Changer les usages, les comportements ? David Berrué de préciser : «il y a aussi une question plus philosophique à poser à nos concitoyens. Peut-être devrons nous faire des choix, et notamment celui de se passer d’une poêle antiadhésive. Peut-être qu’acquérir un certain nombre de gadgets typiques du productivisme n’est plus possible.»
Alors que les Pyrénées-Orientales souffrent déjà cruellement du manque d’eau, l’écologiste de faire un parallèle entre mes PFAS et les usages de l’eau. «Il faudra aussi faire un choix entre avoir de l’eau potable et enneiger les pistes de ski ; ou entre se laver et arroser les golfs !»
Après les révélations sur les PFAS, le Ministre de l’Écologie dévoile un «plan d’actions»
Seulement quelques jours après la parution du rapport de Génération Future, le Ministre de l’Écologie dévoilait son «plan d’actions ministériel sur les PFAS» décliné en six axes.

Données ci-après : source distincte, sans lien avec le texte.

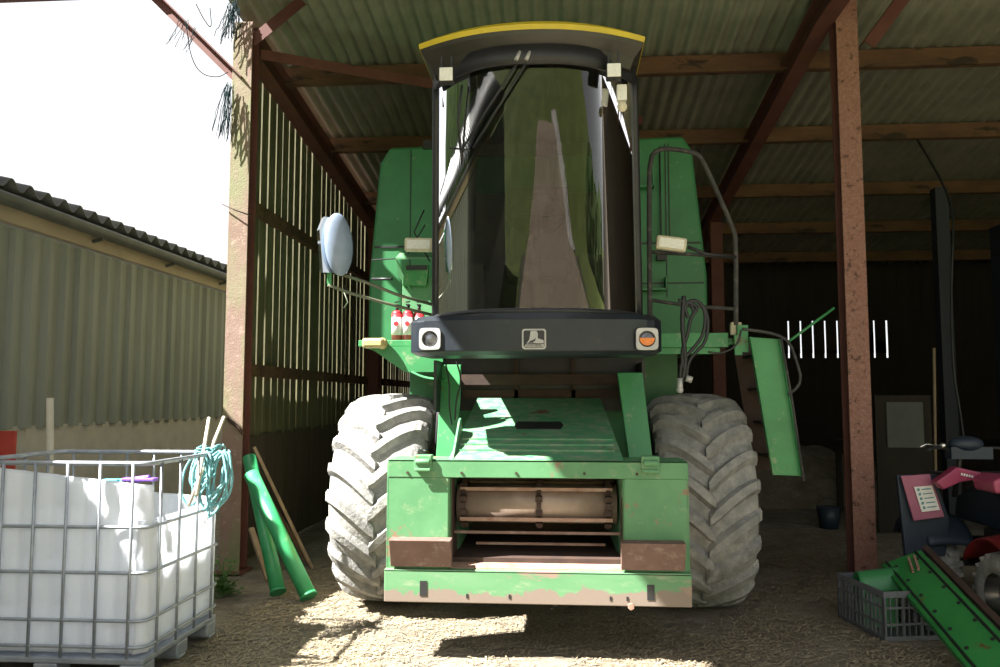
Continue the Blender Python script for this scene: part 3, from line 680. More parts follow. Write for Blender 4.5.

- disposer de normes pour guider l’action publique ;
- porter au niveau européen une interdiction large pour supprimer les risques liés à l’utilisation ou la mise sur le marché des PFAS ;
- améliorer la connaissance des rejets, ainsi que l’imprégnation des milieux pour réduire l’exposition des populations ;
- réduire les émissions des industriels de façon significative ;
- assurer une transparence complète sur les informations disponibles ;
- intégrer les actions sur les PFAS dans le plan micropolluants.